Coping With Capital Flight

Christopher Brown
Associate Professor of Economics
Arkansas State University

The views expressed here are those of the author and do not reflect the views of Arkansas State University or the Department of Economics & Decision Sciences.

"Money won't manage itself." In light of the chaos prevailing in currency markets, government officials and economic ministers are forced to consider anew the famous admonition of English central banker Charles Bagehot. Since September 1997 the Indonesian rupiah has depreciated 72 percent against the U.S. dollar, the Malaysian ringgit has lost 22 percent of its value against the dollar, and the South Korean currency (the won) has lost 33 percent. In two of the cases cited above (Indonesia and Malaysia), a collapse of the domestic stock market precipitated a "flight to the dollar." South Korea, a nation that restricts foreign ownership of domestic business firms, found itself victimized by the activities of professional foreign exchange speculators (known in the trade as FXers), who bet en masse against the won earlier this year.

These developments were foreshadowed by the Mexican crisis of 1995. President Zedillo's decision to devalue the peso in December 1994 (so as to make Mexican-made goods more price competitive) provoked a "run" on the bolsa (the Mexican equivalent of the New York Stock exchange). As the peso went into free fall against the dollar, U.S. Treasury Secretary Robert Rubin scrambled to put together a bailout package so that a Mexican default on its external debt could be forestalled.

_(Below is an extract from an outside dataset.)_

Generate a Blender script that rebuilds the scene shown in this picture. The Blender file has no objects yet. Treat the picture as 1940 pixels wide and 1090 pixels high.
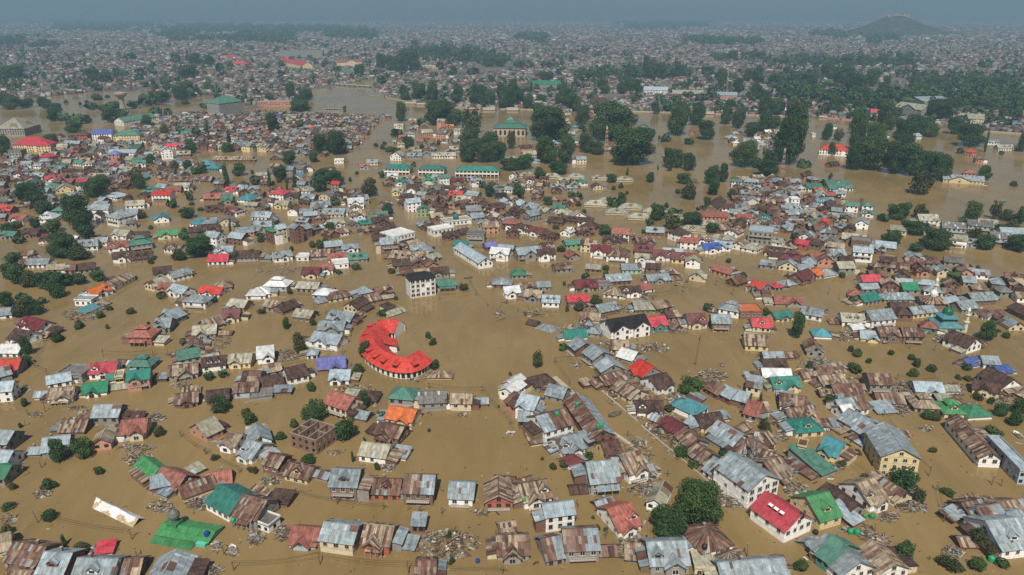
import bpy, math, random
import numpy as np
from mathutils import Vector, Matrix, noise

S = bpy.context.scene
COL = S.collection
# ------------------------------------------------------------------ camera, light, exposure
CAM_H, PITCH, FPX, PW, PH = 145.0, math.radians(20.0), 1440.0, 1940.0, 1090.0
cd = bpy.data.cameras.new('camera'); cam = bpy.data.objects.new('camera', cd); COL.objects.link(cam)
cd.sensor_width = 36.0; cd.lens = 36.0 * FPX / PW; cd.clip_start = 1.0; cd.clip_end = 40000.0
cam.location = (0, 0, CAM_H); cam.rotation_euler = (math.pi / 2 - PITCH, 0, 0)
S.camera = cam
SUN_EL, SUN_AZ = math.radians(52), math.radians(5)      # light travels towards +Y, a little to the right
world = bpy.data.worlds.new('World'); S.world = world; world.use_nodes = True
wt = world.node_tree; wt.nodes.clear()
sky = wt.nodes.new('ShaderNodeTexSky'); sky.sky_type = 'NISHITA'; sky.sun_disc = False
sky.sun_elevation = SUN_EL; sky.sun_rotation = math.pi + SUN_AZ; sky.air_density = 1.2; sky.dust_density = 2.0
bg = wt.nodes.new('ShaderNodeBackground'); bg.inputs['Strength'].default_value = 0.045
wo = wt.nodes.new('ShaderNodeOutputWorld')
wt.links.new(sky.outputs[0], bg.inputs[0]); wt.links.new(bg.outputs[0], wo.inputs[0])
sd = bpy.data.lights.new('sun', 'SUN'); sun = bpy.data.objects.new('sun', sd); COL.objects.link(sun)
sd.energy = 5.0; sd.angle = math.radians(0.6); sd.color = (1.0, 0.935, 0.83)
sun.rotation_euler = Vector((math.sin(SUN_AZ) * math.cos(SUN_EL), math.cos(SUN_AZ) * math.cos(SUN_EL), -math.sin(SUN_EL))).to_track_quat('-Z', 'Y').to_euler()
sun.location = (0, -100, 400)
S.view_settings.view_transform = 'Standard'; S.view_settings.look = 'None'
S.view_settings.exposure = 0.1; S.view_settings.gamma = 1.0; S.view_settings.use_curve_mapping = False
S.render.engine = 'CYCLES'
S.cycles.max_bounces = 4; S.cycles.diffuse_bounces = 2; S.cycles.glossy_bounces = 2; S.cycles.transmission_bounces = 2
S.cycles.volume_bounces = 0; S.cycles.transparent_max_bounces = 4; S.cycles.caustics_reflective = False
S.cycles.use_denoising = False      # a fine grain suits an aerial photograph better than smeared roofs
try: S.cycles.denoiser = 'OPENIMAGEDENOISE'; S.cycles.denoising_prefilter = 'ACCURATE'
except Exception: pass

# ------------------------------------------------------------------ helpers
CP, SP = math.cos(PITCH), math.sin(PITCH)
def at(x, y, z=0.0):
    """the point at height z that the photograph shows at pixel (x, y)"""
    u, v = (x - PW / 2) / FPX, (PH / 2 - y) / FPX
    dx, dy, dz = u, CP + v * SP, -SP + v * CP
    t = (z - CAM_H) / min(dz, -1e-4)
    return Vector((dx * t, dy * t, z))
def px(p):
    X, Y, Z = p[0], p[1], p[2] - CAM_H
    d = Y * CP - Z * SP
    return (PW / 2 + FPX * X / d, PH / 2 - FPX * (Y * SP + Z * CP) / d)
def ppm(p): return FPX / (p[1] * CP + CAM_H * SP)          # photograph pixels per metre near a ground point

def link(o):
    COL.objects.link(o); return o
def empty(name, loc, rz=0.0):
    o = bpy.data.objects.new(name, None); o.location = loc; o.rotation_euler = (0, 0, rz); o.empty_display_size = 1.0
    return link(o)
def tag(o, label=None, cat=None, group=None, kind=None):
    if label: o['label'] = label
    if cat: o['category'] = cat
    if group: o['group'] = group
    if kind: o['kind'] = kind
    return o

class MB:
    """collects faces with a base colour each; build() links them as one mesh object"""
    def __init__(s): s.v, s.f, s.m, s.c, s.uv, s.T = [], [], [], [], [], None
    def face(s, pts, col, m=0, uv=None):
        n = len(s.v)
        if s.T is not None: pts = [s.T @ Vector(p) for p in pts]
        s.v.extend([tuple(p) for p in pts]); s.f.append(tuple(range(n, n + len(pts)))); s.m.append(m); s.c.append(col)
        s.uv.extend(uv if uv else [(0.0, 0.0)] * len(pts))
    def box(s, x0, x1, y0, y1, z0, z1, col, m=0, bottom=False):
        P = [(x0, y0, z0), (x1, y0, z0), (x1, y1, z0), (x0, y1, z0), (x0, y0, z1), (x1, y0, z1), (x1, y1, z1), (x0, y1, z1)]
        q = [(0, 1, 5, 4), (1, 2, 6, 5), (2, 3, 7, 6), (3, 0, 4, 7), (4, 5, 6, 7)] + ([(3, 2, 1, 0)] if bottom else [])
        dz, = (z1 - z0,)
        for k, i in enumerate(q):
            L = (x1 - x0) if k in (0, 2, 4, 5) else (y1 - y0)
            h = dz if k < 4 else (y1 - y0)
            s.face([P[j] for j in i], col, m, [(0, 0), (L, 0), (L, h), (0, h)])
    def bar(s, a, b, w, h, col, m=0):
        a, b = Vector(a), Vector(b); d = (b - a).normalized()
        u = d.cross(Vector((0, 0, 1)))
        u = Vector((1, 0, 0)) if u.length < 1e-3 else u.normalized()
        n = u.cross(d); u, n = u * w / 2, n * h / 2
        A, B = [a - u - n, a + u - n, a + u + n, a - u + n], [b - u - n, b + u - n, b + u + n, b - u + n]
        for i in range(4):
            j = (i + 1) % 4; s.face([A[i], A[j], B[j], B[i]], col, m)
        s.face(A[::-1], col, m); s.face(B, col, m)
    def lathe(s, c, prof, n, col, m=0):
        cx, cy, cz = c
        for (r0, z0), (r1, z1) in zip(prof, prof[1:]):
            for k in range(n):
                a0, a1 = 2 * math.pi * k / n, 2 * math.pi * (k + 1) / n
                p = [(cx + r0 * math.cos(a0), cy + r0 * math.sin(a0), cz + z0), (cx + r0 * math.cos(a1), cy + r0 * math.sin(a1), cz + z0),
                     (cx + r1 * math.cos(a1), cy + r1 * math.sin(a1), cz + z1), (cx + r1 * math.cos(a0), cy + r1 * math.sin(a0), cz + z1)]
                if r1 < 1e-4: p = p[:3]
                if r0 < 1e-4: p = [p[0]] + p[2:]
                s.face(p, col, m)
    def mesh(s, name, mats):
        me = bpy.data.meshes.new(name)
        me.from_pydata(s.v, [], s.f)
        for mt in mats: me.materials.append(mt)
        if len(mats) > 1: me.polygons.foreach_set('material_index', s.m)
        a = me.attributes.new('tint', 'FLOAT_COLOR', 'FACE')
        a.data.foreach_set('color', np.array([(c[0], c[1], c[2], 1.0) for c in s.c], dtype=np.float32).ravel())
        uv = me.uv_layers.new(name='UVMap')
        uv.data.foreach_set('uv', np.array(s.uv, dtype=np.float32).ravel())
        me.update(); return me
    def build(s, name, mats, parent=None):
        o = bpy.data.objects.new(name, s.mesh(name, mats)); link(o)
        if parent is not None: o.parent = parent
        return o

# ------------------------------------------------------------------ materials
def material(name):
    m = bpy.data.materials.new(name); m.use_nodes = True
    nt = m.node_tree; nt.nodes.clear()
    out = nt.nodes.new('ShaderNodeOutputMaterial'); b = nt.nodes.new('ShaderNodeBsdfPrincipled')
    nt.links.new(b.outputs[0], out.inputs[0])
    return m, nt, b
def N(nt, t, **k):
    n = nt.nodes.new(t)
    for a, v in k.items(): setattr(n, a, v)
    return n
def ramp(nt, stops):
    r = nt.nodes.new('ShaderNodeValToRGB'); e = r.color_ramp.elements
    while len(e) < len(stops): e.new(0.5)
    for q, (p, c) in zip(e, stops): q.position = p; q.color = (c[0], c[1], c[2], 1)
    return r
def mix(nt, a, b, fac, mode='MIX'):
    n = nt.nodes.new('ShaderNodeMix'); n.data_type = 'RGBA'; n.blend_type = mode
    for s, v in ((n.inputs[6], a), (n.inputs[7], b), (n.inputs[0], fac)):
        if isinstance(v, (tuple, list)): s.default_value = (v[0], v[1], v[2], 1)
        elif isinstance(v, (int, float)): s.default_value = v
        else: nt.links.new(v, s)
    return n.outputs[2]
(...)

So life goes in the Brave New World of global finance and "connectivity." Liquid securities markets evolved in places like Singapore, Brazil, Turkey, and Thailand so that these "emerging" economies could gain access to badly-needed money capital. Trouble is, the very feature of well-organized securities markets that makes them so appealing to wealth-holders (namely, that they render the decision to purchase a stake in particular business enterprise readily reversible) is at the same time an important source of economic instability.

Leaders in emerging market countries face a Catch 22 as they spur the global money mandarins to take positions in securities denominated in the local currency. The money won't come unless the key players have the assurance that they can pick up and leave at any time. Hence, officials in emerging market countries frequently eschew "capital controls"--that is, restrictions on the liquidation of domestic shares and the conversion of proceeds into dollars, marks, pounds, or other currencies. But by protecting the interests of investors, emerging market nations make themselves vulnerable to a scourge known as capital flight.

Capital flight occurs when there is a general push by investors to exit both the stock market and the local currency. The Dow Jones Industrial Average was off its July 24 high by as much as 23 percent in early September. But the value of the dollar hardly budged, and domestic interest rates actually fell. As fund managers and others liquidated holdings of GE, Citicorp, and Intel, they purchased dollar-denominated assets such as Treasury bills. The story was much different in Mexico, Indonesia, and elsewhere. The sale of peso or ringgit-denominated financial assets generated a concomitant surge in the demand for dollars as wealth-holders fled to the world investment community's safest haven.

The options available to countervail the effects of an exodus from domestic financial markets are unappealing, to put it mildly. Allow your currency to float, and you diminish the capacity of firms and households to purchase imported goods. The situation is made worse if domestic firms have substantial external debt denominated in dollars (as was the case of South Korea). Stabilizing the currency means depleting precious foreign reserves. Some countries have attempted to reverse the capital flow by steeply elevating domestic interest rates (the short-term bank rate in Indonesia was at 57 percent on September 1). A loan package from the International Monetary Fund (IMF) would help, but must be purchased at the expense of lost economic and political autonomy.

The meltdown of emerging nation stock markets (and associated capital flight) was on the one hand an efflux of fundamental economic and institutional problems (such as those described by Roger Roderick in this space in June) plaguing the recently industrialized world. The global investment community was registering its dissatisfaction with financial reporting systems, exposure of banks to commercial real estate, and rampant cronyism. However, many economists wonder if the magnitude of the quake in Asian financial markets was out of proportion to the objective factors listed above.

Some of the best brains are presently exploring ways the world financial system might be reformed so that emerging nations can get access to capital, but at the same time be protected from the fickleness and caprice of the world's asset management elite. Let's hope they succeed.